KA Finanz a saisi la Cour suprême (Oberster Gerichtshof) d'un pourvoi en révision portant, en substance, sur la question de savoir si l'article 226, paragraphe 3, de l'AktG s'applique aux emprunts subordonnés. La Cour suprême a déféré à la Cour de justice une série des questions préjudicielles relatives à la loi applicable aux titres en cause. Plus précisément, la juridiction de renvoi demandait si les opérations de fusions et de scissions, d'une part, et les règles de protection des créanciers dans le cadre de telles opérations, d'autre part, devaient être considérées comme relevant de la clause figurant à l'article 1er, 2., sous e), de la Convention de Rome sur la loi applicable aux obligations contractuelles, applicable rationae tempore, qui prévoit l'exclusion du « droit des sociétés » de son champ d'application.
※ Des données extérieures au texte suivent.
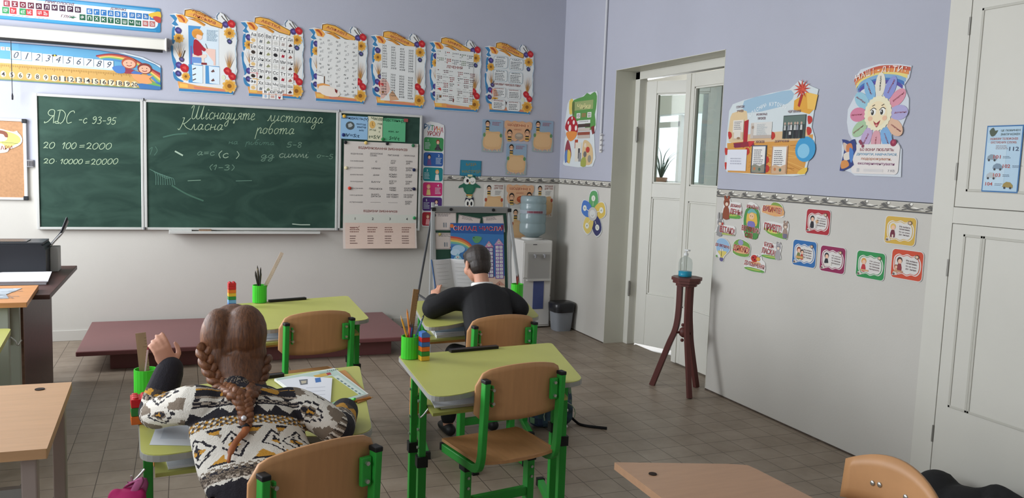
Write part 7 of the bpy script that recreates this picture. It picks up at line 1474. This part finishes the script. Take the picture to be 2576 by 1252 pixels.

La juridiction de renvoi a interrogé la Cour de justice également sur l'interprétation qu'il convient de donner aux diverses dispositions des directives relatives au droit des sociétés, notamment, la troisième directive n° 78/855/CEE du Conseil du 9 octobre 1978 concernant les fusions des sociétés anonymes, telle que modifiée par la directive n° 2009/109/CE du Parlement européen et du Conseil du 16 septembre 2009 et la directive n° 2005/56/CE du Parlement européen et du Conseil du 26 octobre 2005 sur les fusions transfrontalières des sociétés de capitaux.

La Cour de justice, après avoir rejeté comme irrecevables une partie des questions de la juridiction de renvoi, apporte quelques clarifications sur la loi applicable aux opérations en cause.

Tout d'abord, elle estime que la Convention de Rome ne s'applique pas aux opérations de fusion. Elle relève, néanmoins, que le contrat conclu par la société absorbée, en cause dans le litige devant les juridictions autrichiennes, constitue un contrat d'emprunt et que les questions relatives à son interprétation, son exécution ainsi qu'aux modes de son extinction relèvent bien du champ d'application de cette convention. La Cour s'interroge ensuite sur la question de savoir si la loi allemande, choisie par les parties comme la loi régissant le contrat en cause, continue à s'appliquer après la fusion, et, ayant examiné les dispositions des directives nos 78/855/CEE et 2005/56/CE, répond à cette question par l'affirmative. Enfin, la Cour estime que la protection des intérêts de créanciers d'une société absorbée dans le cadre d'une fusion est régie par les dispositions de la loi nationale dont relève cette société.